§ **Aim**: Give the number of lines holding the string "scene", and nothing else.

§ **Source excerpt**:
— Start —
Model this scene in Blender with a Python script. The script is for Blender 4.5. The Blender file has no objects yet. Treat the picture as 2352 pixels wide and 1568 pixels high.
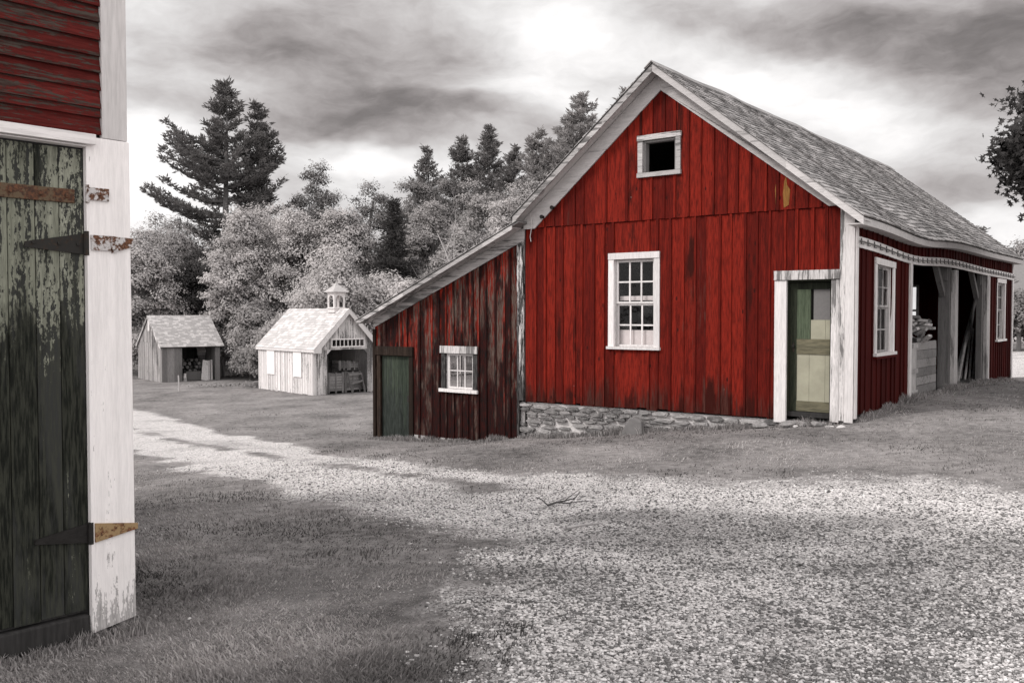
import bpy, bmesh, math, random
import numpy as np
from mathutils import Vector, Matrix
random.seed(7); RS = np.random.RandomState(11)
PI = math.pi
# ---------------------------------------------------------------- camera
F, CX, CY, CAMH = 2080.0, 1176.0, 784.0, 1.6          # photo measured at 2352 x 1568
PITCH = math.atan(64 / F)
scn = bpy.context.scene
cam = bpy.data.cameras.new("camera"); camo = bpy.data.objects.new("camera", cam)
scn.collection.objects.link(camo); scn.camera = camo
cam.sensor_width = 36; cam.lens = F / 2352 * 36; cam.clip_start = .1; cam.clip_end = 5000
camo.location = (0, 0, CAMH); camo.rotation_euler = (PI / 2 - PITCH, 0, 0)
# ---------------------------------------------------------------- light
scn.view_settings.view_transform = 'Standard'; scn.view_settings.look = 'None'
scn.view_settings.exposure = 0.0; scn.view_settings.gamma = 1
SUN_EL, SUN_AZ = math.radians(40), math.atan2(-.93, -.28)   # azimuth: atan2(x, y)
SUNDIR = Vector((math.sin(SUN_AZ) * math.cos(SUN_EL), math.cos(SUN_AZ) * math.cos(SUN_EL), math.sin(SUN_EL)))
sl = bpy.data.lights.new("sun", 'SUN'); sl.energy = 2.3; sl.angle = math.radians(11); sl.color = (1, .97, .94)
so = bpy.data.objects.new("sun", sl); scn.collection.objects.link(so)
so.rotation_euler = (-SUNDIR).to_track_quat('-Z', 'Y').to_euler()

class NT:
    """small node builder"""
    def __init__(s, tree): s.t = tree; s.n = tree.nodes; s.l = tree.links
    def a(s, typ, ins=None, **kw):
        n = s.n.new(typ)
        for k, v in kw.items(): setattr(n, k, v)
        if ins:
            for k, v in ins.items():
                sock = n.inputs[k]
                if isinstance(v, bpy.types.NodeSocket): s.l.new(v, sock)
                else: sock.default_value = v
        return n
    def m(s, op, a, b=0.0, c=0.0, clamp=False):
        n = s.a('ShaderNodeMath', {0: a, 1: b, 2: c}, operation=op); n.use_clamp = clamp; return n.outputs[0]
    def mr(s, v, a, b, c=0.0, d=1.0, smooth=True):
        n = s.a('ShaderNodeMapRange', {0: v, 1: a, 2: b, 3: c, 4: d}); n.interpolation_type = 'SMOOTHSTEP' if smooth else 'LINEAR'
        return n.outputs[0]
    def noise(s, vec, scale, detail=4, rough=.6, dist=0.0):
        return s.a('ShaderNodeTexNoise', {'Vector': vec, 'Scale': scale, 'Detail': detail, 'Roughness': rough, 'Distortion': dist}).outputs[0]
    def mapv(s, vec, scale=(1, 1, 1), loc=(0, 0, 0), rot=(0, 0, 0), typ='POINT'):
        return s.a('ShaderNodeMapping', {'Vector': vec, 'Location': loc, 'Rotation': rot, 'Scale': scale}, vector_type=typ).outputs[0]
    def mix(s, f, a, b, mode='MIX'):
        n = s.n.new('ShaderNodeMix'); n.data_type = 'RGBA'; n.blend_type = mode
        for idx, v in ((0, f), (6, a), (7, b)):
            if isinstance(v, bpy.types.NodeSocket): s.l.new(v, n.inputs[idx])
            elif idx == 0: n.inputs[0].default_value = v
            else: n.inputs[idx].default_value = (*v[:3], 1)
        return n.outputs[2]

# sky: one physical sky with a sheet of torn cloud over most of it
W = bpy.data.worlds.new("World"); scn.world = W; W.use_nodes = True
n = NT(W.node_tree); n.n.clear()
sky = n.a('ShaderNodeTexSky', sky_type='NISHITA'); sky.sun_disc = False
sky.sun_elevation = SUN_EL; sky.sun_rotation = SUN_AZ
skybw = n.a('ShaderNodeRGBToBW', {0: sky.outputs[0]}).outputs[0]
gen = n.a('ShaderNodeTexCoord').outputs['Generated']
sp = n.a('ShaderNodeSeparateXYZ', {0: gen})
az = n.m('ARCTAN2', sp.outputs[0], sp.outputs[1]); el = n.m('ARCSINE', sp.outputs[2])
ae = n.a('ShaderNodeCombineXYZ', {0: az, 1: el}).outputs[0]
wn = n.a('ShaderNodeTexNoise', {'Vector': n.mapv(ae, (1, 2.2, 1)), 'Scale': 5.0, 'Detail': 4.0, 'Roughness': .6}).outputs[1]
wv = n.a('ShaderNodeVectorMath', {0: n.a('ShaderNodeVectorMath', {0: wn, 1: (.5, .5, .5)}, operation='SUBTRACT').outputs[0], 'Scale': .07}, operation='SCALE').outputs[0]
aw = n.a('ShaderNodeVectorMath', {0: ae, 1: wv}, operation='ADD').outputs[0]
f1 = n.noise(n.mapv(aw, (1, 2.3, 1), rot=(0, 0, -.06)), 4.2, 9, .6)
f2 = n.noise(n.mapv(aw, (1, 2.6, 1), loc=(3, 1, 0)), 13, 6, .6)
val = n.m('MULTIPLY_ADD', n.m('SUBTRACT', f1, .5), 1.25, .69)
val = n.m('MULTIPLY_ADD', n.m('SUBTRACT', f2, .5), .32, val)
BLOBS = [(720, 140, 340, 95, 4, -.36), (560, 90, 200, 60, 0, -.10), (830, 285, 360, 62, 3, -.30), (1050, 235, 190, 50, 0, -.10),
 (2120, 120, 360, 150, 8, -.26), (1880, 50, 280, 60, 8, -.16), (2300, 300, 190, 150, 0, -.22), (2240, 455, 170, 40, 4, -.16), (2340, 60, 240, 130, 0, -.10),
 (1330, 80, 190, 120, 0, .36), (1220, 215, 190, 45, 8, .32), (900, 372, 200, 34, 4, .42), (350, 430, 220, 120, 0, .50),
 (320, 305, 130, 40, 0, .30), (1770, 190, 260, 55, 14, .42), (2000, 285, 230, 60, 8, .36), (2270, 530, 220, 45, 0, .40), (400, 30, 220, 60, 0, .16),
 (780, 400, 110, 50, 0, .30), (640, 215, 200, 30, 3, .16), (1480, 40, 120, 50, 0, -.1), (1100, 130, 120, 40, 0, -.08), (2150, 385, 200, 30, 4, .14)]
for (px, py, a, b, r, amp) in BLOBS:
    A = math.atan((px - CX) / F); E_ = math.atan((720 - py) / F * math.cos(A))
    v = n.mapv(aw, (1.5 * a / F, 1.5 * b / F, 1), (A, E_, 0), (0, 0, -math.radians(r)), 'TEXTURE')
    ln = n.a('ShaderNodeVectorMath', {0: v}, operation='LENGTH').outputs[1]
    val = n.m('MULTIPLY_ADD', n.mr(ln, 0, 1.15, 1, 0), amp, val)
val = n.m('SMOOTH_MAX', val, .17, .2); val = n.m('MINIMUM', val, 1.15)
# extra sky brightness added overhead and behind the photographer as fill light
up = n.mr(el, .42, .95); back = n.m('MULTIPLY', n.mr(sp.outputs[1], .25, -.6), 1.3)
boost = n.m('MAXIMUM', up, back)
val = n.m('MULTIPLY_ADD', boost, .75, val)
low = n.mr(el, -.02, -.2); val = n.m('MULTIPLY', val, n.m('SUBTRACT', 1.0, n.m('MULTIPLY', low, .6)))
tint = n.mix(n.mr(val, .2, .9), (1, .915, .905), (1, .98, .975))
cl = n.a('ShaderNodeVectorMath', {0: tint, 'Scale': n.m('MULTIPLY', val, 10.0)}, operation='SCALE').outputs[0]
skg = n.a('ShaderNodeCombineXYZ', {0: skybw, 1: skybw, 2: skybw}).outputs[0]
colr = n.mix(.97, skg, cl)
n.l.new(colr, n.a('ShaderNodeBackground', {'Strength': .1}, name='bg').inputs[0])
n.l.new(n.n['bg'].outputs[0], n.a('ShaderNodeOutputWorld').inputs[0])

# ---------------------------------------------------------------- helpers
def ray(px, py):
    a, b, c = (px - CX) / F, 1.0, -(py - CY) / F
    return a, b * math.cos(PITCH) + c * math.sin(PITCH), -b * math.sin(PITCH) + c * math.cos(PITCH)
def at(px, Y, py=720):
    a, y, z = ray(px, py); s = Y / y
    return a * s, Y, CAMH + z * s
C0 = np.array((5.2744, 14.0)); U0 = np.array((-.78873, .61474)); V0 = np.array((.61474, .78873))
def barnxy(u, v): p = C0 + U0 * u + V0 * v; return float(p[0]), float(p[1])
GP = [(0, 0, 0), (-2, 4.6, -.03), (-6, 2, -.1), (0, 4, 0), (4, 4, 0), (9, 5, .05), (0, 9, -.27), (4, 9, -.08), (9, 10, .05), (-4, 9, -.4), (-5.8, 14, -.9),
 (-9, 22, -1.45), (-12, 28.6, -1.75), (-16, 36, -2.1), (14, 16, .08), (20, 25, 0), (30, 45, -.35), (24, 60, -.6), (30, 100, -.8),
 (-9.2, 42, -2.2), (-13, 46, -2.2), (-6.5, 44.4, -2.22), (-21.7, 56, -2.66), (-18, 58, -2.66), (-25, 60, -2.68), (-40, 60, -2.6), (-30, 30, -1.9),
 (-16.6, 45, -2.25), (0, 60, -2.2), (0, 90, -2.2), (-40, 100, -2.6), (40, 20, .1), (-20, 8, -.6), (0, -15, .1), (60, 120, -1), (0, 400, -2), (-300, 200, -3), (300, 200, -1)]
for u, v, z in [(.05, -.12, -.16), (1.2, -.1, -.22), (1.84, -.1, -.29), (2.64, -.1, -.41), (4.4, -.1, -.67), (6.46, -.1, -.88), (7.4, -.1, -1.02), (9.5, -.1, -1.2), (10.7, -.1, -1.24),
                (10.8, 4, -1.5), (6, 14, -1.2), (-.1, .1, -.05), (-.1, 1.5, .01), (-.1, 3.2, .04), (-.1, 6.5, .03), (-.1, 10.2, -.06), (-.1, 13.6, -.27), (2, -2.5, -.3), (5, -2.5, -.6), (8, -2.2, -.95)]:
    x, y = barnxy(u, v); GP.append((x, y, z))
GP = np.array(GP)
def _k(d): return d
_D = np.hypot(GP[:, None, 0] - GP[None, :, 0], GP[:, None, 1] - GP[None, :, 1])
_n = len(GP); _A = np.zeros((_n + 3, _n + 3)); _A[:_n, :_n] = _D - np.eye(_n) * .05; _A[:_n, _n] = 1; _A[:_n, _n + 1:] = GP[:, :2]
_A[_n:, :_n] = _A[:_n, _n:].T
_w = np.linalg.solve(_A, np.concatenate([GP[:, 2], [0, 0, 0]]))
def ground(x, y):
    x = np.asarray(x, float); y = np.asarray(y, float); sh = x.shape; X = x.ravel(); Y = y.ravel()
    out = np.full(X.shape, _w[_n]) + _w[_n + 1] * X + _w[_n + 2] * Y
    for i in range(_n): out += _w[i] * np.sqrt((X - GP[i, 0]) ** 2 + (Y - GP[i, 1]) ** 2 + .09)
    return out.reshape(sh)
def gz(x, y): return float(ground(np.array([x]), np.array([y]))[0])
def gpt(px, py):
    a, y, z = ray(px, py); h = -.3
    for _ in range(30):
        s = (h - CAMH) / z; h = .5 * h + .5 * gz(a * s, y * s)
    return a * s, y * s
def _hash(ix, iy, seed):
    h = (ix * 374761393 + iy * 668265263 + seed * 982451653) & 0xffffffff
    h = ((h ^ (h >> 13)) * 1274126177) & 0xffffffff
    return ((h ^ (h >> 16)) & 0xffff) / 65535.0
def vnoise(x, y, seed=0):
    ix = np.floor(x).astype(np.int64); iy = np.floor(y).astype(np.int64); fx = x - ix; fy = y - iy
    fx = fx * fx * (3 - 2 * fx); fy = fy * fy * (3 - 2 * fy)
    return (_hash(ix, iy, seed) * (1 - fx) + _hash(ix + 1, iy, seed) * fx) * (1 - fy) + (_hash(ix, iy + 1, seed) * (1 - fx) + _hash(ix + 1, iy + 1, seed) * fx) * fy
def fbm(x, y, seed=0, o=4):
    s = 0; a = .5
    for i in range(o): s = s + a * vnoise(x * 2 ** i, y * 2 ** i, seed + i); a *= .5
    return s / (1 - .5 ** o)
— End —
§ **Response to the task**: 2